→ Task goal
Output the records exactly. Include every line.

-- Start Given entries --

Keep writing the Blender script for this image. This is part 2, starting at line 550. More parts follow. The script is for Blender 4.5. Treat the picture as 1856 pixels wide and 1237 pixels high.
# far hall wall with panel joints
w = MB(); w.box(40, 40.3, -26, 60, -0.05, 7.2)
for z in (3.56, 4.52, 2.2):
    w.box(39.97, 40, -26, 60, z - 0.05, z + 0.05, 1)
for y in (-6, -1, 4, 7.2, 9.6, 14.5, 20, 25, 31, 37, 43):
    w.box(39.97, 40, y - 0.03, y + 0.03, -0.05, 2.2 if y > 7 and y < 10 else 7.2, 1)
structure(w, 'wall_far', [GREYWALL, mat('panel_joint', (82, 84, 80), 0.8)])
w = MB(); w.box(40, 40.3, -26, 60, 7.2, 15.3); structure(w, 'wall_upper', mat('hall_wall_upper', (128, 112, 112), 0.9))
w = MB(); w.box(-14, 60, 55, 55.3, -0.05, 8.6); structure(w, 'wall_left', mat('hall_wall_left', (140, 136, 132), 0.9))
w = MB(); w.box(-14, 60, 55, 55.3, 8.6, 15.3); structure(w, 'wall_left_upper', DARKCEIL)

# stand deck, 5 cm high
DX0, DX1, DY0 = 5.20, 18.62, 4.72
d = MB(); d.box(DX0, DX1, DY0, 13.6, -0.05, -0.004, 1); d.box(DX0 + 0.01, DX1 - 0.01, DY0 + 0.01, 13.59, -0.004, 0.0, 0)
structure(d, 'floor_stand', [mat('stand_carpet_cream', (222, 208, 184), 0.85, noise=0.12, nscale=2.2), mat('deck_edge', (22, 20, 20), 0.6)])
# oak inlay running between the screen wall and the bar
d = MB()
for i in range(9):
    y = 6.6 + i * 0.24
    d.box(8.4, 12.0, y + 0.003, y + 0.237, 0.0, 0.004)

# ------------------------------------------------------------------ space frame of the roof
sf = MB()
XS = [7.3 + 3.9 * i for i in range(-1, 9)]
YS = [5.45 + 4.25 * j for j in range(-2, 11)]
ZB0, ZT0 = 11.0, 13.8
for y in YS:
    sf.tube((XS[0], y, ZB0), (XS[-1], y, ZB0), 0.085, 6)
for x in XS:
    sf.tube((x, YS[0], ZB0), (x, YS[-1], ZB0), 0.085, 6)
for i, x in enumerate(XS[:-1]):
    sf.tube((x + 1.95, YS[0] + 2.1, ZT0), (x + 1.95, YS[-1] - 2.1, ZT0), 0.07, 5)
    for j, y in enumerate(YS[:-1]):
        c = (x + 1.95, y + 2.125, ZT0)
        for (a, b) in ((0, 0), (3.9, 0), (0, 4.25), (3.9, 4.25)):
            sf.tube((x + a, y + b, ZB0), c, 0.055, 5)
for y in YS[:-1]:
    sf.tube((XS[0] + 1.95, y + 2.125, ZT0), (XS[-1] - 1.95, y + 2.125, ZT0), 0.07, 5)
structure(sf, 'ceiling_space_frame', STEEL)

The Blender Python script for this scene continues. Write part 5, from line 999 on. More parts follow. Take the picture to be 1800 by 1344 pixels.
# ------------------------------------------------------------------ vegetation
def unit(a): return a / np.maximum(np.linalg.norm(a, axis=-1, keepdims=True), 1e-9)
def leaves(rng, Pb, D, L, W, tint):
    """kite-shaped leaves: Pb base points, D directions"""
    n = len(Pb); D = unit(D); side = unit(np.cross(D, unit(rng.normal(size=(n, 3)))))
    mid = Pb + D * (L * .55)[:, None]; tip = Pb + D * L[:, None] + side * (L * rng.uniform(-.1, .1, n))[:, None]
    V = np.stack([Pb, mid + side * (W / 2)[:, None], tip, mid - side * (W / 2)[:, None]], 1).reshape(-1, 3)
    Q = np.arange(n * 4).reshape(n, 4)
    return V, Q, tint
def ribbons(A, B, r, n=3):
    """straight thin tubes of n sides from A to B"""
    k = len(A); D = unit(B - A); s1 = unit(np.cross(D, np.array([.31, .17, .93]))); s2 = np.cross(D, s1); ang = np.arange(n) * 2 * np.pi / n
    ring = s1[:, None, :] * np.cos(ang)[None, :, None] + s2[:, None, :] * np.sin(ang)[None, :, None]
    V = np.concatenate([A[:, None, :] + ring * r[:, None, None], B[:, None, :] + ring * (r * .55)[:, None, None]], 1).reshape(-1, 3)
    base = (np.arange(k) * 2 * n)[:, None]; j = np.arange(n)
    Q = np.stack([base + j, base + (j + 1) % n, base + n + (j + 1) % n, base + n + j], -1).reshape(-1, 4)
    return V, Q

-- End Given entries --

→ Solution to the problem
Keep writing the Blender script for this image. This is part 2, starting at line 550. More parts follow. The script is for Blender 4.5. Treat the picture as 1856 pixels wide and 1237 pixels high.
# far hall wall with panel joints
w = MB(); w.box(40, 40.3, -26, 60, -0.05, 7.2)
for z in (3.56, 4.52, 2.2):
    w.box(39.97, 40, -26, 60, z - 0.05, z + 0.05, 1)
for y in (-6, -1, 4, 7.2, 9.6, 14.5, 20, 25, 31, 37, 43):
    w.box(39.97, 40, y - 0.03, y + 0.03, -0.05, 2.2 if y > 7 and y < 10 else 7.2, 1)
structure(w, 'wall_far', [GREYWALL, mat('panel_joint', (82, 84, 80), 0.8)])
w = MB(); w.box(40, 40.3, -26, 60, 7.2, 15.3); structure(w, 'wall_upper', mat('hall_wall_upper', (128, 112, 112), 0.9))
w = MB(); w.box(-14, 60, 55, 55.3, -0.05, 8.6); structure(w, 'wall_left', mat('hall_wall_left', (140, 136, 132), 0.9))
w = MB(); w.box(-14, 60, 55, 55.3, 8.6, 15.3); structure(w, 'wall_left_upper', DARKCEIL)

# stand deck, 5 cm high
DX0, DX1, DY0 = 5.20, 18.62, 4.72
d = MB(); d.box(DX0, DX1, DY0, 13.6, -0.05, -0.004, 1); d.box(DX0 + 0.01, DX1 - 0.01, DY0 + 0.01, 13.59, -0.004, 0.0, 0)
structure(d, 'floor_stand', [mat('stand_carpet_cream', (222, 208, 184), 0.85, noise=0.12, nscale=2.2), mat('deck_edge', (22, 20, 20), 0.6)])
# oak inlay running between the screen wall and the bar
d = MB()
for i in range(9):
    y = 6.6 + i * 0.24
    d.box(8.4, 12.0, y + 0.003, y + 0.237, 0.0, 0.004)

# ------------------------------------------------------------------ space frame of the roof
sf = MB()
XS = [7.3 + 3.9 * i for i in range(-1, 9)]
YS = [5.45 + 4.25 * j for j in range(-2, 11)]
ZB0, ZT0 = 11.0, 13.8
for y in YS:
    sf.tube((XS[0], y, ZB0), (XS[-1], y, ZB0), 0.085, 6)
for x in XS:
    sf.tube((x, YS[0], ZB0), (x, YS[-1], ZB0), 0.085, 6)
for i, x in enumerate(XS[:-1]):
    sf.tube((x + 1.95, YS[0] + 2.1, ZT0), (x + 1.95, YS[-1] - 2.1, ZT0), 0.07, 5)
    for j, y in enumerate(YS[:-1]):
        c = (x + 1.95, y + 2.125, ZT0)
        for (a, b) in ((0, 0), (3.9, 0), (0, 4.25), (3.9, 4.25)):
            sf.tube((x + a, y + b, ZB0), c, 0.055, 5)
for y in YS[:-1]:
    sf.tube((XS[0] + 1.95, y + 2.125, ZT0), (XS[-1] - 1.95, y + 2.125, ZT0), 0.07, 5)
structure(sf, 'ceiling_space_frame', STEEL)

The Blender Python script for this scene continues. Write part 5, from line 999 on. More parts follow. Take the picture to be 1800 by 1344 pixels.
# ------------------------------------------------------------------ vegetation
def unit(a): return a / np.maximum(np.linalg.norm(a, axis=-1, keepdims=True), 1e-9)
def leaves(rng, Pb, D, L, W, tint):
    """kite-shaped leaves: Pb base points, D directions"""
    n = len(Pb); D = unit(D); side = unit(np.cross(D, unit(rng.normal(size=(n, 3)))))
    mid = Pb + D * (L * .55)[:, None]; tip = Pb + D * L[:, None] + side * (L * rng.uniform(-.1, .1, n))[:, None]
    V = np.stack([Pb, mid + side * (W / 2)[:, None], tip, mid - side * (W / 2)[:, None]], 1).reshape(-1, 3)
    Q = np.arange(n * 4).reshape(n, 4)
    return V, Q, tint
def ribbons(A, B, r, n=3):
    """straight thin tubes of n sides from A to B"""
    k = len(A); D = unit(B - A); s1 = unit(np.cross(D, np.array([.31, .17, .93]))); s2 = np.cross(D, s1); ang = np.arange(n) * 2 * np.pi / n
    ring = s1[:, None, :] * np.cos(ang)[None, :, None] + s2[:, None, :] * np.sin(ang)[None, :, None]
    V = np.concatenate([A[:, None, :] + ring * r[:, None, None], B[:, None, :] + ring * (r * .55)[:, None, None]], 1).reshape(-1, 3)
    base = (np.arange(k) * 2 * n)[:, None]; j = np.arange(n)
    Q = np.stack([base + j, base + (j + 1) % n, base + n + (j + 1) % n, base + n + j], -1).reshape(-1, 4)
    return V, Q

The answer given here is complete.